▶ _Stated exercise_
Transcribe the listing word for word.

▶ _Collected data_
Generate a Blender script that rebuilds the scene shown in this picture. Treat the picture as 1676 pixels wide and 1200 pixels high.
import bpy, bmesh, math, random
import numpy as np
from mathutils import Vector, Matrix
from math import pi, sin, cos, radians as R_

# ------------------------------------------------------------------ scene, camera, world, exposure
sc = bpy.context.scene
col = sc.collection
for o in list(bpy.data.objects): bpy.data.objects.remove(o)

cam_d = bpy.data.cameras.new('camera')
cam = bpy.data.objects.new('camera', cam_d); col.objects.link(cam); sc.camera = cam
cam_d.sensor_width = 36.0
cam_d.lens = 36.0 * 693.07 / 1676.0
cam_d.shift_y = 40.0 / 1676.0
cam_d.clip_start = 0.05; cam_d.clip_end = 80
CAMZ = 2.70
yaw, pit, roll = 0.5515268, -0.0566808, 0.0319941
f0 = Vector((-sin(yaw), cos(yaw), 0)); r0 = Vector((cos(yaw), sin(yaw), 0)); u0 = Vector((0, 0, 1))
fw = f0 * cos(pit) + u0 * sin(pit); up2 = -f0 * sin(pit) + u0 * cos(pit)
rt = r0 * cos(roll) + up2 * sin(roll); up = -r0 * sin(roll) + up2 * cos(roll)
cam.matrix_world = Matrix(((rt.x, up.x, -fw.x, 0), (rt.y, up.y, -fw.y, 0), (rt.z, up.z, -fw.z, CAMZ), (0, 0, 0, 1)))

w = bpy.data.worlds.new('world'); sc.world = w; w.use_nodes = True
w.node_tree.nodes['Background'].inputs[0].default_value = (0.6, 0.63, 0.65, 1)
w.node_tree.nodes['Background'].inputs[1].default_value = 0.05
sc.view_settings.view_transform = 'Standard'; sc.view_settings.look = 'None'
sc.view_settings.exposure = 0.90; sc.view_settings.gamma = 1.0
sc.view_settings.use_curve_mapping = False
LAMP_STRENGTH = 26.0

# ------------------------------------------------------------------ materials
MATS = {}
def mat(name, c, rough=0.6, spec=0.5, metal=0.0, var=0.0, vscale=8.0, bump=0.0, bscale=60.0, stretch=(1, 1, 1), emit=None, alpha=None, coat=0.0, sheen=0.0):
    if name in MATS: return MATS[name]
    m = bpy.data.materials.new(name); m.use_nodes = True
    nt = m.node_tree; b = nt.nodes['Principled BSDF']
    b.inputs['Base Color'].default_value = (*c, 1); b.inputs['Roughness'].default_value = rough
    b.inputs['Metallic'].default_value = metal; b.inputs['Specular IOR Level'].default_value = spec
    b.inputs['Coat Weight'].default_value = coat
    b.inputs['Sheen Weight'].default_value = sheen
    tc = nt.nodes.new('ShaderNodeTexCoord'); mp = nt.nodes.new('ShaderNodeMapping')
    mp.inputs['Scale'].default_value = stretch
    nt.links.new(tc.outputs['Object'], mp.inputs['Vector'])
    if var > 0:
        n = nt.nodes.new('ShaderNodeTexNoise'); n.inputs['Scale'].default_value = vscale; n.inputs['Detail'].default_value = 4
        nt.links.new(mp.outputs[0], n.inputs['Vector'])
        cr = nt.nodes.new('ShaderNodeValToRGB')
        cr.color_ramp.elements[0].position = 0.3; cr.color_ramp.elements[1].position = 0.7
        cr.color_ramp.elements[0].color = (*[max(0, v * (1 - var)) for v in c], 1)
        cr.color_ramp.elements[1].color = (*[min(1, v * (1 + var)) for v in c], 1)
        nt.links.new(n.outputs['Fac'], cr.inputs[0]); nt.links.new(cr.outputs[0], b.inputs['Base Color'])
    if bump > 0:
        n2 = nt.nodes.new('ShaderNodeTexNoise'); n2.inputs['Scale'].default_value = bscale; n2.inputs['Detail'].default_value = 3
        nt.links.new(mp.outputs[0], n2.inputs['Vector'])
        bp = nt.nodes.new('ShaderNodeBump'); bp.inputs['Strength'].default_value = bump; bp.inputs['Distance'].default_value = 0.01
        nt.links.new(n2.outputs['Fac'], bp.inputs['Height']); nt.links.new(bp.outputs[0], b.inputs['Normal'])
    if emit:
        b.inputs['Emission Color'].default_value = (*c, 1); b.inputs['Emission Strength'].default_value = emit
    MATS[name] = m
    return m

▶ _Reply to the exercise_
Generate a Blender script that rebuilds the scene shown in this picture. Treat the picture as 1676 pixels wide and 1200 pixels high.
import bpy, bmesh, math, random
import numpy as np
from mathutils import Vector, Matrix
from math import pi, sin, cos, radians as R_

# ------------------------------------------------------------------ scene, camera, world, exposure
sc = bpy.context.scene
col = sc.collection
for o in list(bpy.data.objects): bpy.data.objects.remove(o)

cam_d = bpy.data.cameras.new('camera')
cam = bpy.data.objects.new('camera', cam_d); col.objects.link(cam); sc.camera = cam
cam_d.sensor_width = 36.0
cam_d.lens = 36.0 * 693.07 / 1676.0
cam_d.shift_y = 40.0 / 1676.0
cam_d.clip_start = 0.05; cam_d.clip_end = 80
CAMZ = 2.70
yaw, pit, roll = 0.5515268, -0.0566808, 0.0319941
f0 = Vector((-sin(yaw), cos(yaw), 0)); r0 = Vector((cos(yaw), sin(yaw), 0)); u0 = Vector((0, 0, 1))
fw = f0 * cos(pit) + u0 * sin(pit); up2 = -f0 * sin(pit) + u0 * cos(pit)
rt = r0 * cos(roll) + up2 * sin(roll); up = -r0 * sin(roll) + up2 * cos(roll)
cam.matrix_world = Matrix(((rt.x, up.x, -fw.x, 0), (rt.y, up.y, -fw.y, 0), (rt.z, up.z, -fw.z, CAMZ), (0, 0, 0, 1)))

w = bpy.data.worlds.new('world'); sc.world = w; w.use_nodes = True
w.node_tree.nodes['Background'].inputs[0].default_value = (0.6, 0.63, 0.65, 1)
w.node_tree.nodes['Background'].inputs[1].default_value = 0.05
sc.view_settings.view_transform = 'Standard'; sc.view_settings.look = 'None'
sc.view_settings.exposure = 0.90; sc.view_settings.gamma = 1.0
sc.view_settings.use_curve_mapping = False
LAMP_STRENGTH = 26.0

# ------------------------------------------------------------------ materials
MATS = {}
def mat(name, c, rough=0.6, spec=0.5, metal=0.0, var=0.0, vscale=8.0, bump=0.0, bscale=60.0, stretch=(1, 1, 1), emit=None, alpha=None, coat=0.0, sheen=0.0):
    if name in MATS: return MATS[name]
    m = bpy.data.materials.new(name); m.use_nodes = True
    nt = m.node_tree; b = nt.nodes['Principled BSDF']
    b.inputs['Base Color'].default_value = (*c, 1); b.inputs['Roughness'].default_value = rough
    b.inputs['Metallic'].default_value = metal; b.inputs['Specular IOR Level'].default_value = spec
    b.inputs['Coat Weight'].default_value = coat
    b.inputs['Sheen Weight'].default_value = sheen
    tc = nt.nodes.new('ShaderNodeTexCoord'); mp = nt.nodes.new('ShaderNodeMapping')
    mp.inputs['Scale'].default_value = stretch
    nt.links.new(tc.outputs['Object'], mp.inputs['Vector'])
    if var > 0:
        n = nt.nodes.new('ShaderNodeTexNoise'); n.inputs['Scale'].default_value = vscale; n.inputs['Detail'].default_value = 4
        nt.links.new(mp.outputs[0], n.inputs['Vector'])
        cr = nt.nodes.new('ShaderNodeValToRGB')
        cr.color_ramp.elements[0].position = 0.3; cr.color_ramp.elements[1].position = 0.7
        cr.color_ramp.elements[0].color = (*[max(0, v * (1 - var)) for v in c], 1)
        cr.color_ramp.elements[1].color = (*[min(1, v * (1 + var)) for v in c], 1)
        nt.links.new(n.outputs['Fac'], cr.inputs[0]); nt.links.new(cr.outputs[0], b.inputs['Base Color'])
    if bump > 0:
        n2 = nt.nodes.new('ShaderNodeTexNoise'); n2.inputs['Scale'].default_value = bscale; n2.inputs['Detail'].default_value = 3
        nt.links.new(mp.outputs[0], n2.inputs['Vector'])
        bp = nt.nodes.new('ShaderNodeBump'); bp.inputs['Strength'].default_value = bump; bp.inputs['Distance'].default_value = 0.01
        nt.links.new(n2.outputs['Fac'], bp.inputs['Height']); nt.links.new(bp.outputs[0], b.inputs['Normal'])
    if emit:
        b.inputs['Emission Color'].default_value = (*c, 1); b.inputs['Emission Strength'].default_value = emit
    MATS[name] = m
    return m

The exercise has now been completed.